Personal Information Security IV
(September 12, 2007) I'm not
so sure that the term "burglary" is very useful. The difficulty with a
conversation about information security in the domestic American
marketplace is that few people are really interested in solving the
problem. Instead, the recent brouhaha is essentially a marketing
component of the apparent decline of the Monster brand.
One wonders why, in the midst of Monster's
demise, the two other large players in the job board space seem to
emerge unscathed. Surely, it's not because they exude confidence,
competence and high moral standards. It may be as simple as the dark
negatives at the heart of the Monster brand have finally picked up
enough momentum to influence the market overtly. Or, maybe it's a really
clever play to drive the stock price down making a bidding war a
foregone conclusion.
Whatever.
ERE's recent poll of recruiters suggests that information security
is a non-issue to the mainstream of our industry. It's hard to tell what
that means, exactly. The IAEWS (the job board association) seems to have
a strong affiliation with Onrec, an ERE competitor. While IAEWS says
it's an issue, the ERE poll says "not so much".
Much of our industry runs on the fact
that resumes and contact information are readily available and free from
regulation. In the down times, it isn't unusual for a job board to sell
the very information that was stolen from Monster earlier this summer.
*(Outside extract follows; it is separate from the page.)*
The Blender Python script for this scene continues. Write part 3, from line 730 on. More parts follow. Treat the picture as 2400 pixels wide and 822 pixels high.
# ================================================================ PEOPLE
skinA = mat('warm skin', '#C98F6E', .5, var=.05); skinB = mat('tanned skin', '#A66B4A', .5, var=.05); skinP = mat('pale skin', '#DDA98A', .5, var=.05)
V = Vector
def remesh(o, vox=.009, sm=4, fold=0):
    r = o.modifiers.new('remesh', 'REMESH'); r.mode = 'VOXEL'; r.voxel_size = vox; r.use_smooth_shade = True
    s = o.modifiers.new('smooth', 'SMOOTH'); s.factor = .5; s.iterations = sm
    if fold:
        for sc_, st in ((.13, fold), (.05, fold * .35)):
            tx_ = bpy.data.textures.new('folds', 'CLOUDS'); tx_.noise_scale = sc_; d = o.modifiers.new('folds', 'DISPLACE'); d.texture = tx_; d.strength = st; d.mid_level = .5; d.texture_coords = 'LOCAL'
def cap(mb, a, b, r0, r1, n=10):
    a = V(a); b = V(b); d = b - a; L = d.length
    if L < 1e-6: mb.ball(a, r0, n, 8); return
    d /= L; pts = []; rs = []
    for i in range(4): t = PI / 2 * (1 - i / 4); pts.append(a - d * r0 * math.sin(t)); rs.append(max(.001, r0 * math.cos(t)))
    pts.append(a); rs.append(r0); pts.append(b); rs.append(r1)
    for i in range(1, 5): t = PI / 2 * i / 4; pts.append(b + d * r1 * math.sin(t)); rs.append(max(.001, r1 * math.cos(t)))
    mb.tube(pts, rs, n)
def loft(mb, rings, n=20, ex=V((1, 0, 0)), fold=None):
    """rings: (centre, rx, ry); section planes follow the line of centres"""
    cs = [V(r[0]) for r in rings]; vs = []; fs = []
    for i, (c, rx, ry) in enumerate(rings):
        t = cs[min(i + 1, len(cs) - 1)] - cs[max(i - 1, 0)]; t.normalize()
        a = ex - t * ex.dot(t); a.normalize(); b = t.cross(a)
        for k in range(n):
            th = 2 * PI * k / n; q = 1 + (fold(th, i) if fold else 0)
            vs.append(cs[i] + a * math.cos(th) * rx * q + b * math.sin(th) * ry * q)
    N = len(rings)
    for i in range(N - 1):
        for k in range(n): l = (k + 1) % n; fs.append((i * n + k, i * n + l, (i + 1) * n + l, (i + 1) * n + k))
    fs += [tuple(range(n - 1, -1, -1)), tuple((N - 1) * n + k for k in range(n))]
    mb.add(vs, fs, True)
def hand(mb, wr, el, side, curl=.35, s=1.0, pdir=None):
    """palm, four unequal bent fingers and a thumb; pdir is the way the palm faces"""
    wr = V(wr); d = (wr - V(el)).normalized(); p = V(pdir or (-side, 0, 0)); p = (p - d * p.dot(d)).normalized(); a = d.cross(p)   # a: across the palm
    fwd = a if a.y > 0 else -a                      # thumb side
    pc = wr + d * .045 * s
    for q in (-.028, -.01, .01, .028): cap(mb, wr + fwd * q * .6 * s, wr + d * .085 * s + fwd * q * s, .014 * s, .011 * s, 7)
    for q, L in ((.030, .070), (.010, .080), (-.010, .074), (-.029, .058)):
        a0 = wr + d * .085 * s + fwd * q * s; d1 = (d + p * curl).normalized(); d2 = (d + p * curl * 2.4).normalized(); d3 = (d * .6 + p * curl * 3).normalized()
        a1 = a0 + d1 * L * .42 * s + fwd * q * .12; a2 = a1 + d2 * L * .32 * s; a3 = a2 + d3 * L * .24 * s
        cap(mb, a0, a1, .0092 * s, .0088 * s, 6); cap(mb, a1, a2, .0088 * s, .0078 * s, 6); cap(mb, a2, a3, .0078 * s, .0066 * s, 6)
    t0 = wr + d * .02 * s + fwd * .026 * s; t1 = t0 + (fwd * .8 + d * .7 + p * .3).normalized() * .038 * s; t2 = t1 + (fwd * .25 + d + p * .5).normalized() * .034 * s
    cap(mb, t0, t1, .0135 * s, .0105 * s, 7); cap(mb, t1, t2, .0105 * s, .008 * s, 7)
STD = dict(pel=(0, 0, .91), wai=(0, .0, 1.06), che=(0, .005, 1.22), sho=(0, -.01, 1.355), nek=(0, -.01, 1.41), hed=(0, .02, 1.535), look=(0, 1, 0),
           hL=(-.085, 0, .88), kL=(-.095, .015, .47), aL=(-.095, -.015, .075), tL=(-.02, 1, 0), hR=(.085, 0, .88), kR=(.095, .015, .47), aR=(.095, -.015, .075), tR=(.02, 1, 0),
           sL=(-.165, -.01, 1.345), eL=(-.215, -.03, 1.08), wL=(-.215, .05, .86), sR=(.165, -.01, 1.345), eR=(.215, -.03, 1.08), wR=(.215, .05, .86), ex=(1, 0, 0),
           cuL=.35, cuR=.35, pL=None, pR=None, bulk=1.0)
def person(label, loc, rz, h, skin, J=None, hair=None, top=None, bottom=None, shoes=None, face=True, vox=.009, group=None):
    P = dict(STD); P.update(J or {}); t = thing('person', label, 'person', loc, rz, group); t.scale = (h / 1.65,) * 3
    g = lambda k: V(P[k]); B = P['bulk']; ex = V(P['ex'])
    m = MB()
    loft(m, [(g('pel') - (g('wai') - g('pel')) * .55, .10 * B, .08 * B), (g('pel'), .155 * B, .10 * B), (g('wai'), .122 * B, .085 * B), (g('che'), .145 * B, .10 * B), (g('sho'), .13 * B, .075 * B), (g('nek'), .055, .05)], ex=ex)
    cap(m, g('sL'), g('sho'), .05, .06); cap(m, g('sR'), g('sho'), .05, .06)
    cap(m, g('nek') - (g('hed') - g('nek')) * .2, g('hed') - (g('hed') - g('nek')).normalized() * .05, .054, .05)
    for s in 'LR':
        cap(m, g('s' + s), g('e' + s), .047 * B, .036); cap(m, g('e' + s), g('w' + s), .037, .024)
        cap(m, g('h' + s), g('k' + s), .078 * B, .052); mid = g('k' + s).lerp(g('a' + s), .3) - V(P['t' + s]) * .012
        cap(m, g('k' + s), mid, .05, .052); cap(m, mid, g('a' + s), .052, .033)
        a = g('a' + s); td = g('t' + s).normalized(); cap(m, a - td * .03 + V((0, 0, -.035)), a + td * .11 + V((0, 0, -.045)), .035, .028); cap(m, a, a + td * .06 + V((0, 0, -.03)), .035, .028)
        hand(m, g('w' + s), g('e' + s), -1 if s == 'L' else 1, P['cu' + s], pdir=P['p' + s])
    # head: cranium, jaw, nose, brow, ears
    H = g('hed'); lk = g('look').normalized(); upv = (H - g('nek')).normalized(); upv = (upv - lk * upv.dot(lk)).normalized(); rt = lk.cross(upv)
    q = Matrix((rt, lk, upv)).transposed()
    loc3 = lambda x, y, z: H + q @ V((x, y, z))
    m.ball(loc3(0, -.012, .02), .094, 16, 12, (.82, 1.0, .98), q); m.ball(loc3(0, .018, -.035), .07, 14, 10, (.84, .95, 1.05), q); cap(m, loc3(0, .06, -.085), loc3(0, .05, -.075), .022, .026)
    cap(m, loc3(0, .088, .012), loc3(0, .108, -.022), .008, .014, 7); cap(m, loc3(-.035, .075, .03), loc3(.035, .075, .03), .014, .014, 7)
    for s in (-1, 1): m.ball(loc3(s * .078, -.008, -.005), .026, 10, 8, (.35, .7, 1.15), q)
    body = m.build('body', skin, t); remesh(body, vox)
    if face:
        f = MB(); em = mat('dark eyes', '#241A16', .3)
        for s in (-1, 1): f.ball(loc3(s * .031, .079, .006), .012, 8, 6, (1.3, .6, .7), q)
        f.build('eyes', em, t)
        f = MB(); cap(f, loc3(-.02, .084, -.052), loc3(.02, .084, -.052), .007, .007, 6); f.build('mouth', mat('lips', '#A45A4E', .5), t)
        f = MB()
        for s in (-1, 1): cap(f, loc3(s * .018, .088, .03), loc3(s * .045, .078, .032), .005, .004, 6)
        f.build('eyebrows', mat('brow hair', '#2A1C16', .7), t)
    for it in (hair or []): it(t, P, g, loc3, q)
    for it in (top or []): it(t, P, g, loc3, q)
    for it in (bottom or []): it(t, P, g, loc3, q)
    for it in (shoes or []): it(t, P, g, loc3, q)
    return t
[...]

The data makes it possible to have a business that doesn't fall apart
when the business cycle shifts.
Even with the prohibitive control
exercised by Recruiting Nevada (see
Monday's
article), the abuse of personal information remains a clear and
present risk. Anyone who assembles talent pools, EEOC data, applicant
tracking systems or the databases that drive job boards faces pretty
standard security risks. When the stakes include front page scrutiny as
the result of pretty straightforward password theft, you can be sure
that things will get harrier.
So, is there a problem?
Like incriminating information left on
MySpace, most job hunters have no idea what risks they expose themselves
to when they send out a resume. Identity theft is an insidious thing. It
results in clogged email boxes and spam filters long before it causes a
bank account drain. The impact is slow and hard to relate to the actual
sending of a resume.
The cynicism of the next generation of
job hunters will be aggravated if the ERE poll gets much play in the
press. If recruiters don't care, who does?